Mirror of Justice

A blog dedicated to the development of Catholic legal theory.
Affiliated with the Program on Church, State & Society at Notre Dame Law School.

Monday, November 20, 2006

Conservatives are More Generous?

I'm not sure what the comparison between religious conservatives and secular liberals proves, but it certainly doesn't prove, to quote Instapundit (quoting Beliefnet), that conservatives are more generous "by any measure."  At most, it shows that religious conservatives are more generous donors to private charities.  But, if I define "generous" to encompass, say, support against one's financial interest for social programs funded through redistributive taxation, then wealthy liberals (secular or religious), who generally support such taxes and such programs, do well and conservatives (religious or not) don't look so hot. 

I have not yet read the book (though I certainly will), but before drawing any conclusions, I would be interested to know whether the "private charities" canvassed for the study include the religious conservatives own churches. I'd also like to see the magnitude of the differences, especially on some of the non-monetary measures noted in the beleifnet article, such as blood donation. Finally, I'd want to see the numbers for secular conservatives and religious liberals, since the presence of religious involvement is a potentially conflating variable in this analysis that cuts across political orientation.

To be honest, though, I'd be fairly unsurprised to see that conservatives as a whole donate more to private charities than liberals.  Given egalitarian liberal views about the role of the state in solving certain widespread social problems, one would expect them (egalitarian liberals) to support state over private solutions and to view at least some sorts of private charitable contributions as wasted money. 

Carl Sagan used to refer to this as the "brick in the toilet" question.  He talked one category of people, who think that environmental problems should be solved by voluntary changes of individual behavior.  Others, he said, think that many such problems require a level of coordination that can only be accomplished through the state.  He used the question of water conservation as a  hypothetical.  People in the former group might put a brick in their toilet to save water with each flush but oppose centralized regulation aimed at ensuring broad based water conservation.  (These are your religious conservatives, if you will, who will give money to private charities but oppose state intervention in the service of social justice.)  On the other hand, people in the latter group, who favor state intervention to compel water conservation but are skeptical of the effectiveness of voluntary action in this regard, would support (or vote for) state regulation of water consumption but, in its absence, would not bother to put the brick in their toilet because they view the action as pointless without the broader coordination offered by state action.  (These are your secular liberals who favor redistributive policies, even to their own financial disadvantage, but who, according to Instapundit and Greg, are stingy with their donations to charity.)  Whether this story supports saying that people who put bricks in their toilets are the "true" environmentalists (or religious conservatives are the truly generous) and the people who do not but who vote for environmental interests are hypocrites strikes me as unanswerable apart from one's views about the substantive merits of the beliefs underlying their decisions.
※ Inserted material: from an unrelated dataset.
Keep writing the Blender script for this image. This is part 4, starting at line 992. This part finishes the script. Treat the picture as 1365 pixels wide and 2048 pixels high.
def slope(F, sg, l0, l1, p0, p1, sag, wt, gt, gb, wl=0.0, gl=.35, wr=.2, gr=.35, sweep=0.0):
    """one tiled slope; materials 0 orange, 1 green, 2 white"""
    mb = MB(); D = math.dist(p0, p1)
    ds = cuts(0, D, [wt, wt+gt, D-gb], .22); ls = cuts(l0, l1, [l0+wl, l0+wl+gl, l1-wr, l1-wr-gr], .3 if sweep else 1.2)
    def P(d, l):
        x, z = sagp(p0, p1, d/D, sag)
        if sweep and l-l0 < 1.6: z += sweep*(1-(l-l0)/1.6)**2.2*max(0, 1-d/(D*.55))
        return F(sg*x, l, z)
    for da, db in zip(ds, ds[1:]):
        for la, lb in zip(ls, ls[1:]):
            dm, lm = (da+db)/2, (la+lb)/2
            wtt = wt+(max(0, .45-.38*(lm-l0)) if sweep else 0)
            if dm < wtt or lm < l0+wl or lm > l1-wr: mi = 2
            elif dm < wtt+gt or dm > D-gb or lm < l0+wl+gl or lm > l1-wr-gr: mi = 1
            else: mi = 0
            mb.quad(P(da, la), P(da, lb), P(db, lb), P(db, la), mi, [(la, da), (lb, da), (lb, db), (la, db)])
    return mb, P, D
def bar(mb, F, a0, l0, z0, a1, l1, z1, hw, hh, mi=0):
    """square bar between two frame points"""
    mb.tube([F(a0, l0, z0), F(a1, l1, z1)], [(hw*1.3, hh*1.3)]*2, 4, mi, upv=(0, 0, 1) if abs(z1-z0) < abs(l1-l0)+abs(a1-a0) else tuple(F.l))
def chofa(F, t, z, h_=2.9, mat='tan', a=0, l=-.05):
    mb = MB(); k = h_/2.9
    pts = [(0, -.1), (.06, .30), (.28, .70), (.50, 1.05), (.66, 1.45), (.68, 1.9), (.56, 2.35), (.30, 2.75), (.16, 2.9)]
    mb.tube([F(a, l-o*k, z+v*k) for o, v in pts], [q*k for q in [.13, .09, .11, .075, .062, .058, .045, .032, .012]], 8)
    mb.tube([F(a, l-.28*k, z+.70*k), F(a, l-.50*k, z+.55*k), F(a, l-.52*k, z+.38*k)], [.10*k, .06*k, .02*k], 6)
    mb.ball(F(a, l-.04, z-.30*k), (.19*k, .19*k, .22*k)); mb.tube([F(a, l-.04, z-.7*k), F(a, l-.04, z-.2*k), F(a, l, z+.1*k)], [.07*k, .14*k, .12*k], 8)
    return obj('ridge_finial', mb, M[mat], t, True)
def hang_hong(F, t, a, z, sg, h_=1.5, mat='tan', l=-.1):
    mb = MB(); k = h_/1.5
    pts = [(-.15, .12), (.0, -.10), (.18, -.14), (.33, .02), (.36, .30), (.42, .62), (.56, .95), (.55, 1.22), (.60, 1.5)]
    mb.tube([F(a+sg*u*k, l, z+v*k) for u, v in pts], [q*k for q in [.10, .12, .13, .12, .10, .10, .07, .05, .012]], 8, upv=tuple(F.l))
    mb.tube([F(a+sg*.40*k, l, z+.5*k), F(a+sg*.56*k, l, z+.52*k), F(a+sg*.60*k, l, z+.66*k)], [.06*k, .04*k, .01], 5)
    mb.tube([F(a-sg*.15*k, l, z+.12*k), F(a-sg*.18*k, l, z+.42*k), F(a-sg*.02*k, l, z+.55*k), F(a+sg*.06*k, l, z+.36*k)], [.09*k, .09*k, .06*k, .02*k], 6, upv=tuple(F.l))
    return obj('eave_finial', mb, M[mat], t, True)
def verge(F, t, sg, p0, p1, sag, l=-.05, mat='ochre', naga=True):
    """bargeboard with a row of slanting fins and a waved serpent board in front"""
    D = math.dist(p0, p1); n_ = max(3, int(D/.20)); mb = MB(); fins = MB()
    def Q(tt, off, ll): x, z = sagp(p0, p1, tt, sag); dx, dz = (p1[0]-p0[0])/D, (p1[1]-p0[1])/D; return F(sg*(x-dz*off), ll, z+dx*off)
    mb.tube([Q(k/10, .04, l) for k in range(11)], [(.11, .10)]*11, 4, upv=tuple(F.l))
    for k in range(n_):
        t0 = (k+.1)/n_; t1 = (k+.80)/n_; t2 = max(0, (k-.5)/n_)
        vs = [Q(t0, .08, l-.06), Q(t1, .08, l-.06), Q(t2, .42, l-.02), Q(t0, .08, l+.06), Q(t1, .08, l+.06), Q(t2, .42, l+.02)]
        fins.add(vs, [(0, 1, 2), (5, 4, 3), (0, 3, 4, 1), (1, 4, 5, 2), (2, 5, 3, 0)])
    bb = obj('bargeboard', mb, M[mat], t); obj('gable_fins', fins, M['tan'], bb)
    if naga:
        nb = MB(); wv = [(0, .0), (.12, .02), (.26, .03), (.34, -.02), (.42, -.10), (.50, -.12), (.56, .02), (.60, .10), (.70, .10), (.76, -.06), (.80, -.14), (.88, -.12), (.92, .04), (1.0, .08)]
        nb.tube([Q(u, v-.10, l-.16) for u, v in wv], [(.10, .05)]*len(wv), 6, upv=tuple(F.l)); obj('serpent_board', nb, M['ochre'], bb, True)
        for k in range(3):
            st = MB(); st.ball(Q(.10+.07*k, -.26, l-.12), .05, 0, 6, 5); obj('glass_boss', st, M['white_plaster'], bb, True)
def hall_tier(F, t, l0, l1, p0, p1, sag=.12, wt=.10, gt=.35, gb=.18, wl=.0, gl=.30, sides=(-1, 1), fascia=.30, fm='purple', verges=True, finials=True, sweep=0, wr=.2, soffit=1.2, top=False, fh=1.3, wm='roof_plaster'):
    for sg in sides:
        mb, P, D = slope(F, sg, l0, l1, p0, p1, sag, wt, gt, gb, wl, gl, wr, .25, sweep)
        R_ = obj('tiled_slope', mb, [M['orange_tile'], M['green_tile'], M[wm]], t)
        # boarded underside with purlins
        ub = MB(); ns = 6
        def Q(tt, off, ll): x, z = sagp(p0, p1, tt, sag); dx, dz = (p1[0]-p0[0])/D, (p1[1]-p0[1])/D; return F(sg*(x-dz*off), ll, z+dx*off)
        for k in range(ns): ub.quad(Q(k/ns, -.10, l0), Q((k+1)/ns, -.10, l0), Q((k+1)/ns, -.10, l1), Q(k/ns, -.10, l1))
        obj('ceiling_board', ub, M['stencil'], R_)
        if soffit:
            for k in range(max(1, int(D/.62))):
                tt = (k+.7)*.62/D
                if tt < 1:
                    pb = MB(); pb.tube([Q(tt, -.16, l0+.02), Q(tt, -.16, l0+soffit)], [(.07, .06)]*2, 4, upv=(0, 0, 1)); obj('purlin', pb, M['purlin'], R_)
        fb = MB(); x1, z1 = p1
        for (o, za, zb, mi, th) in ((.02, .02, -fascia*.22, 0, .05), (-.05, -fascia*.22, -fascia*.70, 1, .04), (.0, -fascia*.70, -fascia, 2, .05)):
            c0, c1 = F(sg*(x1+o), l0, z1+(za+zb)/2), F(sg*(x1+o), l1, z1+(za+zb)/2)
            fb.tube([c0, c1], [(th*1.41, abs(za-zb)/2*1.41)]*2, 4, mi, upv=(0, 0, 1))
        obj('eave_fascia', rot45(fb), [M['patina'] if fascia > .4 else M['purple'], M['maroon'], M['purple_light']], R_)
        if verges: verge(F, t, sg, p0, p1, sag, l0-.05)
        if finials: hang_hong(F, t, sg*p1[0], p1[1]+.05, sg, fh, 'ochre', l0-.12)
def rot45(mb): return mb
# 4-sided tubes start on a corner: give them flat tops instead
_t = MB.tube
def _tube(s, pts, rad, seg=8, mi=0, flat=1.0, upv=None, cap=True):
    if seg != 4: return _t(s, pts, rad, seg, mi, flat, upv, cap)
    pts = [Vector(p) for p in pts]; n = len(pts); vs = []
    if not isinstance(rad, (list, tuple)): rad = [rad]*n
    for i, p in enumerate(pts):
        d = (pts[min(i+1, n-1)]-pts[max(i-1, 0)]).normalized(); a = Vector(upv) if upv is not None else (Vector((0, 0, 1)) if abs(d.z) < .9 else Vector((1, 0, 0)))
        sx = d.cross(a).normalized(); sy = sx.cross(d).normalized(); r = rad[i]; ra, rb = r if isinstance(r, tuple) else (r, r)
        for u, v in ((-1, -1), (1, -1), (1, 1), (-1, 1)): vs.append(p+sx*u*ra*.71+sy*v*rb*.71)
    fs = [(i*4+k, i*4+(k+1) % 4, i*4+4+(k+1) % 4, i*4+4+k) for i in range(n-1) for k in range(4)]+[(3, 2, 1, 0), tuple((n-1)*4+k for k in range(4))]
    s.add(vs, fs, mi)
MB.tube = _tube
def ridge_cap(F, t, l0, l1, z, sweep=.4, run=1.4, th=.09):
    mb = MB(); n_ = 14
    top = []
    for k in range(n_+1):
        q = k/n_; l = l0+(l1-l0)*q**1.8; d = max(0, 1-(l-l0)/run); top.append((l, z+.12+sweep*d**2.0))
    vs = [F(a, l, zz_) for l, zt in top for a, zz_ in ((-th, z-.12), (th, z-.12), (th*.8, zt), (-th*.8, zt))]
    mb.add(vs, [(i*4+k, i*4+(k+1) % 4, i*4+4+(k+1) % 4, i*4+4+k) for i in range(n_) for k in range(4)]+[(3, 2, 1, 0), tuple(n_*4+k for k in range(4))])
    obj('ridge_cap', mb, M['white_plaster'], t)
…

The relevance of Bono's behavior for all of this strikes me as too far-fetched to be worthy of comment and bordering on (or, on second thought, crossing well over into)  the realm of intellectual dishonesty.  (Not surprising for Instapundit.)  Suffice it to say that if we want to get into comparing the anecdotal evidence of hypocrisy among prominent individuals within the ranks of our respective political movements, religious conservatives are living in a glass house.  In the same way that meth-purchasing, male-prostitute-hiring evangelical ministers don't say anything about the bona fides of conservative Christians, or the merits of their beliefs, Bono's tax evasion adds nothing useful to this conversation.